Real-Time Incremental Explanations for Object Detectors in Autonomous Driving
Santiago Calderón-Peña, Hana Chockler, David A. Kelly
TL;DR
IncX delivers real-time black-box explanations for object detectors in autonomous driving by propagating saliency maps across frames through a constrained affine transformation grounded in 3D-to-2D projection. The approach bootstraps with a traditional explainer on the first frame and then uses scaling and translation to update explanations for subsequent frames, enabling near real-time performance with minimal overhead. Theoretical foundations treat saliency maps as pmfs subject to affine transformations, and sufficient explanations are obtained via a binary-search-based procedure. Empirical results across multiple autonomous-driving datasets show IncX matches or closely approaches the quality of state-of-the-art baselines like d-rise while achieving two-order-of-magnitude speedups, validating its practicality for real-time deployment.
Abstract
Object detectors are widely used in safety-critical real-time applications such as autonomous driving. Explainability is especially important for safety-critical applications, and due to the variety of object detectors and their often proprietary nature, black-box explainability tools are needed. However, existing black-box explainability tools for AI models rely on multiple model calls, rendering them impractical for real-time use.
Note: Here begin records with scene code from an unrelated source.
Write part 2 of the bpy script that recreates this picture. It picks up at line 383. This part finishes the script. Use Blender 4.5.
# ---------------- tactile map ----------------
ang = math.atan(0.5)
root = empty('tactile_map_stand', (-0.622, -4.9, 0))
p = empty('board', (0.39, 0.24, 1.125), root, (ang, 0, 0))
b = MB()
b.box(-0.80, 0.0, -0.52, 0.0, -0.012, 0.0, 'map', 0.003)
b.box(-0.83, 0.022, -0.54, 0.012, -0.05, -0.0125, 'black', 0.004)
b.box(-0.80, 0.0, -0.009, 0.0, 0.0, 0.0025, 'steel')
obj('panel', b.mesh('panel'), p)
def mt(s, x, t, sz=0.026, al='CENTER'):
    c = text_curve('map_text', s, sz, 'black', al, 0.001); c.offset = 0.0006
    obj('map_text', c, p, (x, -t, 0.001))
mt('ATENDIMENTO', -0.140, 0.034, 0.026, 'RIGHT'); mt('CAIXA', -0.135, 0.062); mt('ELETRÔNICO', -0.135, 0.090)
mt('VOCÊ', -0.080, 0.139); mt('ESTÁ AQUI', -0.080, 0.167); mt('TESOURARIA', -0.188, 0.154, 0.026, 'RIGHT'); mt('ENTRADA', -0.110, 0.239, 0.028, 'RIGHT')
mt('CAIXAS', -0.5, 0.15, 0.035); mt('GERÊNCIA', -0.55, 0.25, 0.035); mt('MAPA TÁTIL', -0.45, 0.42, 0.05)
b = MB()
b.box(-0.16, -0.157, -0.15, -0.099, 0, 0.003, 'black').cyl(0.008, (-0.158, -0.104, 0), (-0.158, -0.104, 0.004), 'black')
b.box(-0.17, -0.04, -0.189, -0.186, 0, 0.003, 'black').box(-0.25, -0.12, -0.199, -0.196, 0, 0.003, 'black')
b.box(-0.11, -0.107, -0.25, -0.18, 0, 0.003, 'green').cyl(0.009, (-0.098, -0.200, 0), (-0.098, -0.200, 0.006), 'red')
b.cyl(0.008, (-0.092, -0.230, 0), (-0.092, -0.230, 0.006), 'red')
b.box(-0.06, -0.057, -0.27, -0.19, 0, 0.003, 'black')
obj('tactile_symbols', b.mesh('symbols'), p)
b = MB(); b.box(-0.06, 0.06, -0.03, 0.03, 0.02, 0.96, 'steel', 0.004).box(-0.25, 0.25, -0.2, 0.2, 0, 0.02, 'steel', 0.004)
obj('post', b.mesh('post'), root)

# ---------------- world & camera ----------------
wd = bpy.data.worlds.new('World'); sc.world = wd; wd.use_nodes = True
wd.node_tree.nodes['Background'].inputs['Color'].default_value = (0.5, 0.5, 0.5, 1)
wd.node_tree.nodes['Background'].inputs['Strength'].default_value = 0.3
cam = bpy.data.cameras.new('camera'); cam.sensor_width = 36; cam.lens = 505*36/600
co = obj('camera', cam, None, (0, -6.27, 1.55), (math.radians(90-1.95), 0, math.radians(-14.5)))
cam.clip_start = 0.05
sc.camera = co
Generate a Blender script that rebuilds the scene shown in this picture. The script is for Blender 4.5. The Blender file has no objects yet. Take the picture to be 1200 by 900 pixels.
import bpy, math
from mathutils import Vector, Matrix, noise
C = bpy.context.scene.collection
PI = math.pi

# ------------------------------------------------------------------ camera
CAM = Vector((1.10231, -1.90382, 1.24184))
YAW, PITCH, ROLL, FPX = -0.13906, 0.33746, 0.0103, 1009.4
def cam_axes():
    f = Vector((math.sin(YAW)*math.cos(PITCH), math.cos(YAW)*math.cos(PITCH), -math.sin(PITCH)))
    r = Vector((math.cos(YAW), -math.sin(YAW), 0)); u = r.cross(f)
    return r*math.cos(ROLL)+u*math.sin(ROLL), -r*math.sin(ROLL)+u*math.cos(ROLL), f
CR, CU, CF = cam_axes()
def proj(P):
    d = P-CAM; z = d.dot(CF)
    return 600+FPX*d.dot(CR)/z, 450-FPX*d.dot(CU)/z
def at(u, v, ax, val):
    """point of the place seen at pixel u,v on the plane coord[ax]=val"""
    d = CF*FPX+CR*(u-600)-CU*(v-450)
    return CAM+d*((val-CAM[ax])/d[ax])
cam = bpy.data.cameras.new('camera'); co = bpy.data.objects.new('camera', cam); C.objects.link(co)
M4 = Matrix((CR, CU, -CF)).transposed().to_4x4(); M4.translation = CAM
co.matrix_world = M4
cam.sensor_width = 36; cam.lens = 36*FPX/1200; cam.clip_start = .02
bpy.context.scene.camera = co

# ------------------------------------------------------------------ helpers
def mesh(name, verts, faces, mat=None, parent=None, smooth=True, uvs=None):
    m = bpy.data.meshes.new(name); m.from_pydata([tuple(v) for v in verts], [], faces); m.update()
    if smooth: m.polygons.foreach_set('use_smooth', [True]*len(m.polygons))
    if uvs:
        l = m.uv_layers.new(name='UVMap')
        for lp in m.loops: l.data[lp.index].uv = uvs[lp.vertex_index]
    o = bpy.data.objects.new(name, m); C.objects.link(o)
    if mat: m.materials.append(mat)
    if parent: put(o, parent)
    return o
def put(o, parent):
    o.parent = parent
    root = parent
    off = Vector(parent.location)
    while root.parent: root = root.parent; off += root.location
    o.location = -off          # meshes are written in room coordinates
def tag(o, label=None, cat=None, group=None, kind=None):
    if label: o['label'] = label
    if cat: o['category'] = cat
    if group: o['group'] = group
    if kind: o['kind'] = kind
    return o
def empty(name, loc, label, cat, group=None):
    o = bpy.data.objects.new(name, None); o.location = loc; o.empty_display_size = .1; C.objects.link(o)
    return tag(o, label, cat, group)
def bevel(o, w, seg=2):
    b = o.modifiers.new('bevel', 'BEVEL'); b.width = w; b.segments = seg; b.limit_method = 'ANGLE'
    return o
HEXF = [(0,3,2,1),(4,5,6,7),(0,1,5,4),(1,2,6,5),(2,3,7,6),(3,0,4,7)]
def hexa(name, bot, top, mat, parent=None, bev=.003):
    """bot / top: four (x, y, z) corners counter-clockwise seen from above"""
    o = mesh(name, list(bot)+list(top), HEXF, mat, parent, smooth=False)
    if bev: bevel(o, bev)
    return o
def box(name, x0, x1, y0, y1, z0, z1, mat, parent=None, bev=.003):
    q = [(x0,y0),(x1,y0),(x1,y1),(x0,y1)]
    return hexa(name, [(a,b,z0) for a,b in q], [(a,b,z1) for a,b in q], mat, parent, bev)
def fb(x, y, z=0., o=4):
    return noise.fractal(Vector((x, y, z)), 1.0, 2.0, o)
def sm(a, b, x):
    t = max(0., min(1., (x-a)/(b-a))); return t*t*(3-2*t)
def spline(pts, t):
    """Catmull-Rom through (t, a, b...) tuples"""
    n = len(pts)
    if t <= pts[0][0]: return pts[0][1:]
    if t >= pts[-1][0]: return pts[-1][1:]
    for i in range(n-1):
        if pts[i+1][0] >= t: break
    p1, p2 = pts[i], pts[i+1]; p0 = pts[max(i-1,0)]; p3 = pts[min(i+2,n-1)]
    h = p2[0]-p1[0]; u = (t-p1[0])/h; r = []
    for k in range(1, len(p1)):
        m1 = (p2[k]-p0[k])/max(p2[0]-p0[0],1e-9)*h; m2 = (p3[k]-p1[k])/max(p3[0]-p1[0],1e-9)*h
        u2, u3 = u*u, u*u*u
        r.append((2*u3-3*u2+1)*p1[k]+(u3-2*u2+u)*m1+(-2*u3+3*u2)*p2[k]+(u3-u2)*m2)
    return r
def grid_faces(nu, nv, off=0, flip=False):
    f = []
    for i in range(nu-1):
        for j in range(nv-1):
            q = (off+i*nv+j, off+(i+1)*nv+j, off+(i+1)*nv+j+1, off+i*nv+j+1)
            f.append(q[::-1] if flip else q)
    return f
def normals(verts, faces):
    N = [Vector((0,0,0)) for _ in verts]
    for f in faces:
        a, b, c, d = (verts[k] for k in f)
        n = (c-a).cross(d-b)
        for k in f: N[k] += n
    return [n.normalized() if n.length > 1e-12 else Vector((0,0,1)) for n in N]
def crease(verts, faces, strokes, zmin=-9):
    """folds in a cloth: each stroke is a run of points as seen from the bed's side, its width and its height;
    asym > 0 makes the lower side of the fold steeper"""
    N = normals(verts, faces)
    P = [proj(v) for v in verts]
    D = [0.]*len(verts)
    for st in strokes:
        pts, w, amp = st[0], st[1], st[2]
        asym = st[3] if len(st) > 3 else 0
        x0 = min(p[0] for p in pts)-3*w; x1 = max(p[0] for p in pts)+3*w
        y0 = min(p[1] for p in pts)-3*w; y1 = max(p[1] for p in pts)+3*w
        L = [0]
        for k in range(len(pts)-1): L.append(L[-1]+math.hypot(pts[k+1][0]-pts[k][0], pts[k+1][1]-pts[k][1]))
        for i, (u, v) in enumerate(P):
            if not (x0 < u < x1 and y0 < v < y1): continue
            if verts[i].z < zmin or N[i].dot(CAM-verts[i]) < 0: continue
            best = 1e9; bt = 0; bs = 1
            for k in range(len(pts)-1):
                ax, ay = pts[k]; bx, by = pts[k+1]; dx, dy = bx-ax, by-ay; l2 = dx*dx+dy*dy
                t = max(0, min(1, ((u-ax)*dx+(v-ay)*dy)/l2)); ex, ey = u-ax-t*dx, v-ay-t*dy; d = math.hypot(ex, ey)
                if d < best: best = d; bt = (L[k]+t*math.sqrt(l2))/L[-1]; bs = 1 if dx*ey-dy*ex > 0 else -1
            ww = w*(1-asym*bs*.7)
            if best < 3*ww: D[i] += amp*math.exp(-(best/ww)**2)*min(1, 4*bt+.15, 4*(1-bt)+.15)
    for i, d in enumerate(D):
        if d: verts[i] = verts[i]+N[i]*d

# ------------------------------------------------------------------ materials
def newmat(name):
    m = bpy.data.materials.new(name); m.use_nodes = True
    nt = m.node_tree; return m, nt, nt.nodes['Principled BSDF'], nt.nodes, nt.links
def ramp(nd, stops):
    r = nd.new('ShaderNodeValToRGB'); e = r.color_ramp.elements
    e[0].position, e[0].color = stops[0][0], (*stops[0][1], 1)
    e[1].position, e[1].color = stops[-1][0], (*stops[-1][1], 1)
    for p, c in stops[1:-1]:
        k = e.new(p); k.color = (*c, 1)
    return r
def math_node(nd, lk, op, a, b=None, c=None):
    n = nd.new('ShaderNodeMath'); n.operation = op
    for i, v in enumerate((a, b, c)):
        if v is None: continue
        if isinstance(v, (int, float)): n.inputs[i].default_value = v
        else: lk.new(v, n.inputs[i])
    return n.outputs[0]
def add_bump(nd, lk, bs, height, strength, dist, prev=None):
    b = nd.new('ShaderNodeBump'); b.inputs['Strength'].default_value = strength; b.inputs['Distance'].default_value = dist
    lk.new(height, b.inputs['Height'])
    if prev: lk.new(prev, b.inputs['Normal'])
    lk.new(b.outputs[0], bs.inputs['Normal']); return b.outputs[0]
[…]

In this paper, we introduce IncX, an algorithm and a tool for real-time black-box explainability for object detectors. The algorithm is based on linear transformations of saliency maps, producing sufficient explanations. We evaluate our implementation on four widely used video datasets of autonomous driving and demonstrate that IncX's explanations are comparable in quality to the state-of-the-art and are computed two orders of magnitude faster than the state-of-the-art, making them usable in real time.